Plants from Dr. Releaf Inc. and High Mountain Medz were placed on administrative hold pending an investigation, the division said.

High Mountain operates as Levity Wellness.

Each location has plants and products that include dozens of strains of marijuana grown since at least August 2015, officials said.

It’s unclear how much of the affected marijuana has been sold and ingested, officials said.

Neither business could be immediately reached for comment.

MED investigators were alerted to the pesticide problem by Colorado Department of Agriculture inspectors, officials said.

Officials said the inspectors had identified the presence of myclobutanil on plants from each location. Myclobutanil is a powerful fungicide that, when heated, converts to a potentially hazardous form of hydrogen cyanide.

“We want to ensure we’ve been very thorough about the underlying circumstances and the use of the pesticides, and that we’ve identified all the product that’s been affected by this,” said Lewis Koski, deputy senior director for the Colorado Department of Revenue’s enforcement division.

He said the agency will decide whether the licenseeswould face disciplinary action.

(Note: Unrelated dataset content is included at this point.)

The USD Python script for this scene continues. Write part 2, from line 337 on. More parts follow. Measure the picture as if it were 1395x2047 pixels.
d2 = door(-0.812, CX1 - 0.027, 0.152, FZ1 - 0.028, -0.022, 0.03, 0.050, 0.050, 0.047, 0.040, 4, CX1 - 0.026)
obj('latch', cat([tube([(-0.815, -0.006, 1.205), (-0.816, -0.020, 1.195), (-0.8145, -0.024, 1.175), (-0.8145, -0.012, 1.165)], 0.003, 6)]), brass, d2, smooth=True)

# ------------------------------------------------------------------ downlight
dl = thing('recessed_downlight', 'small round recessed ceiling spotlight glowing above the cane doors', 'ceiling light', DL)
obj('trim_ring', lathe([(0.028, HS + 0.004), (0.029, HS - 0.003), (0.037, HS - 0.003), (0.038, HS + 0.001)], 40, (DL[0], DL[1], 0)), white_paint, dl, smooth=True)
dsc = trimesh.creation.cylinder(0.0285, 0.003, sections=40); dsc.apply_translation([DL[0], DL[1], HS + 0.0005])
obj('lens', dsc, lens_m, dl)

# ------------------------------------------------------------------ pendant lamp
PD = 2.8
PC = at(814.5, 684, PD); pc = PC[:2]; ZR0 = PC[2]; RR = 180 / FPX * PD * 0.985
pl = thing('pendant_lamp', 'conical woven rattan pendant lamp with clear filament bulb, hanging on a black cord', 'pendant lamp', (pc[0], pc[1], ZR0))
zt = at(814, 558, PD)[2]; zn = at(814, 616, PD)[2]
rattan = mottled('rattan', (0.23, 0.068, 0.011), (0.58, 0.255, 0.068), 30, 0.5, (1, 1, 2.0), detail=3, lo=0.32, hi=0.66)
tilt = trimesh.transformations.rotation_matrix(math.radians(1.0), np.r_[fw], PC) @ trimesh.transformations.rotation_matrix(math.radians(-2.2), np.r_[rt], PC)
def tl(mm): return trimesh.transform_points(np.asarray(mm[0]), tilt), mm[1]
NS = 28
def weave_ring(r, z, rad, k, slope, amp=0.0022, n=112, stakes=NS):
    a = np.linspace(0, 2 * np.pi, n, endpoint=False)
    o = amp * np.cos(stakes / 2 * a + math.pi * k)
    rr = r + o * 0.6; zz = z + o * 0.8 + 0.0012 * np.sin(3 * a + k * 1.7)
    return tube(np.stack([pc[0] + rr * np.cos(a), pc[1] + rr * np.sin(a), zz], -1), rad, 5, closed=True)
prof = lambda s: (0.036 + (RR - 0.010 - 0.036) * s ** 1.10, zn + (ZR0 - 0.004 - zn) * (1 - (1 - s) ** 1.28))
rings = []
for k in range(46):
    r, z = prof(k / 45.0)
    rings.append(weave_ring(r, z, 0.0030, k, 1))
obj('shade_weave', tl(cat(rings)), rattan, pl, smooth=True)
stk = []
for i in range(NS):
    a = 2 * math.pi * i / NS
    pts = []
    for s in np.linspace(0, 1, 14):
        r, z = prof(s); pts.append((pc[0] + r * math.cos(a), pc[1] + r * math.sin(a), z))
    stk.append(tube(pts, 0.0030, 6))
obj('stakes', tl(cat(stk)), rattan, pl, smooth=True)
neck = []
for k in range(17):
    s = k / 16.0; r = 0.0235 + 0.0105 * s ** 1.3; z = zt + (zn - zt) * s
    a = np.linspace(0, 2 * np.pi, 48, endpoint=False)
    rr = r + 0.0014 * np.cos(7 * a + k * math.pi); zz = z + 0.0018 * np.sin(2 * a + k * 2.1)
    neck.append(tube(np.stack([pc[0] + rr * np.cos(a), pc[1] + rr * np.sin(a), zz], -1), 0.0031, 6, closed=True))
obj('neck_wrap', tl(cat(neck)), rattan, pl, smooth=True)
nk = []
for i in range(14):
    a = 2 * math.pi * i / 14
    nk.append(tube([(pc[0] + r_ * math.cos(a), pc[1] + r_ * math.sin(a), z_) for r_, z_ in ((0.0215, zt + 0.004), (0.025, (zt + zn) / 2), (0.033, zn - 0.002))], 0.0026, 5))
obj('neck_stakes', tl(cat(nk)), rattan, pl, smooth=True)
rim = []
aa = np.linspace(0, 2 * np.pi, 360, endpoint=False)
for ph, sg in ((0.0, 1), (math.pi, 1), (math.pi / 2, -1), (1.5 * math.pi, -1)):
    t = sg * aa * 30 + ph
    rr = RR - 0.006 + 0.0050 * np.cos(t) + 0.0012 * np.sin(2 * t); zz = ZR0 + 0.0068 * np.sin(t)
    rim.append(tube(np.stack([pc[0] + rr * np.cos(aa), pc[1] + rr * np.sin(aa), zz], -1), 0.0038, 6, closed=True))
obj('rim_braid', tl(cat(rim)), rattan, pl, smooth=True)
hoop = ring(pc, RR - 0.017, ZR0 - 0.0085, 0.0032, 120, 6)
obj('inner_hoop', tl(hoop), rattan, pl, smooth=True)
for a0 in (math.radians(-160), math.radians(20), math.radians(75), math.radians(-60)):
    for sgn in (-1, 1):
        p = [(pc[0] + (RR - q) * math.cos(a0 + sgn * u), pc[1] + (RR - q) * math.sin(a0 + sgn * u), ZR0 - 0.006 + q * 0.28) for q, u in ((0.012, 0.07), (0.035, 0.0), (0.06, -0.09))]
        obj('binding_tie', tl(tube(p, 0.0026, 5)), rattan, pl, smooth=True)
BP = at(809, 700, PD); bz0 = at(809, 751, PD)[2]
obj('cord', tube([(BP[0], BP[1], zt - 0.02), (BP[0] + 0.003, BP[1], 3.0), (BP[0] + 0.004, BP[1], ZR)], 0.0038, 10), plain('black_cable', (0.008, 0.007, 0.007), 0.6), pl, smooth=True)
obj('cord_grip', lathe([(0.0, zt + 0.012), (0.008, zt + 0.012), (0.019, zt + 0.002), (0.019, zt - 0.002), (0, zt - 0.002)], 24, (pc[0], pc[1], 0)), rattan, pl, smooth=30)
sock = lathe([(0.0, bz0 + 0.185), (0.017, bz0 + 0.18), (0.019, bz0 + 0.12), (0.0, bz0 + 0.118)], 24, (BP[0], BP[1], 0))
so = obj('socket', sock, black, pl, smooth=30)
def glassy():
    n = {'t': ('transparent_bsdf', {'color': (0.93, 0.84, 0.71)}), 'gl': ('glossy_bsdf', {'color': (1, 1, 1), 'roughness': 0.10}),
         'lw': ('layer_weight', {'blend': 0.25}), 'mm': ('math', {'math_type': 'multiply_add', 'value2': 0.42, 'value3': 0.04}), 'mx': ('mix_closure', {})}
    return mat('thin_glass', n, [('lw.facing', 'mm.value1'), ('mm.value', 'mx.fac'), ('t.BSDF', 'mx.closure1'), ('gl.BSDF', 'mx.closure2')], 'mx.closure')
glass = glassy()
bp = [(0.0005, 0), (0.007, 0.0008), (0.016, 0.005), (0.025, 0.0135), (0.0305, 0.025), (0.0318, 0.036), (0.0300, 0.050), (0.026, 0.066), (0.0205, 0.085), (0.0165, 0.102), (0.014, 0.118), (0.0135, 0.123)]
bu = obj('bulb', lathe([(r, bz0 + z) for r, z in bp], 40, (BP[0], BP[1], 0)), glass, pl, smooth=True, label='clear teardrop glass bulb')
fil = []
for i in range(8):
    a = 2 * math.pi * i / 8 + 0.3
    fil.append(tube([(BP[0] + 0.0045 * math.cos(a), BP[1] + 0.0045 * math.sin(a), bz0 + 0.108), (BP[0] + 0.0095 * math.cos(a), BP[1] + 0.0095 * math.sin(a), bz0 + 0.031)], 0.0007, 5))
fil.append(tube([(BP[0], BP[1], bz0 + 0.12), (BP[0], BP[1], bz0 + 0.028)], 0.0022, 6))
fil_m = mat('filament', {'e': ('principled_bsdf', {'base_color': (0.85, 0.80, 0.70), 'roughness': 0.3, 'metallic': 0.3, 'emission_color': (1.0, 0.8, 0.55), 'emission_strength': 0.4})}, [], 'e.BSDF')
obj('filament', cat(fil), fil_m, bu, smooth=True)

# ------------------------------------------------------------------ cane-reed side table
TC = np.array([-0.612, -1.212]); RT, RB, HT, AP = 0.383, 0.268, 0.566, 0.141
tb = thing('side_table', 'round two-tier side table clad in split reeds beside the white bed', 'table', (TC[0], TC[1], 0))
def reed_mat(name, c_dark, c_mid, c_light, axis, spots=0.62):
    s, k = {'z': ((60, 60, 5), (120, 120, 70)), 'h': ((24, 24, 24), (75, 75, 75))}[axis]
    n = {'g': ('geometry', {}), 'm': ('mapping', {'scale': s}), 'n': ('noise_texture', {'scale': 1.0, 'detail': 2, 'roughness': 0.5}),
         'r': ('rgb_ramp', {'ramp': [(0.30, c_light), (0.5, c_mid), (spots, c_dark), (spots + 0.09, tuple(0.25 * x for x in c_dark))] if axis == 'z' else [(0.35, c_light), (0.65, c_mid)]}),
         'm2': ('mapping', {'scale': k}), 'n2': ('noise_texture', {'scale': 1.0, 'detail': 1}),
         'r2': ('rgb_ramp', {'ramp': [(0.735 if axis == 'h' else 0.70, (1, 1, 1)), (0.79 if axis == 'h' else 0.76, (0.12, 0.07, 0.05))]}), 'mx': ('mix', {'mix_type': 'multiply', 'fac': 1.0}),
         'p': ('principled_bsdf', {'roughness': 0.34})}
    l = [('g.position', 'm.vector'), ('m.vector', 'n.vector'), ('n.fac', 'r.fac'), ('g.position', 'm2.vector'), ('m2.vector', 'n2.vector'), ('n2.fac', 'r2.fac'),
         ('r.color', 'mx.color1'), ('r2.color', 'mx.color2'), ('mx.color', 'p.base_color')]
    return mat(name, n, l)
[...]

“The Department of Revenue, Department of Agriculture and Department of Public Health and Environment have been working tirelessly to enact the governor’s executive order,” said Andrew Freedman, Hickenlooper’s director of marijuana policy. “Over time, we anticipate that compliance rates will improve and these instances will become less prevalent.”

Consumers who have product from these businesses are advised to return it to the place of purchase, revenue department spokeswoman Lynn Granger said.

Unlike Denver, which has released pot it held over pesticide concerns when trace levels dropped below those allowed on other food products, Hickenlooper’s order requires the destruction of any pot found to have been treated with unapproved pesticides.

Most destructions, Koski said, occur voluntarily, though none has happened as a result of pesticide enforcement.

Hickenlooper’s order came after months of wrangling over how to handle pesticides on pot, which has no legal use under the federal laws that govern pesticides.

Agriculture officials have limited those pesticides whose label would not prevent their use on marijuana, while warning that it’s unclear what pesticides are safe since no reliable testing has ever been done.

Marijuana is a unique crop because it can be smoked or ingested by other means. Most pesticides are tested for safety using ingestion methods specific to the crop.

But federal law still deems marijuana a dangerous and illegal drug, precluding any pesticide testing.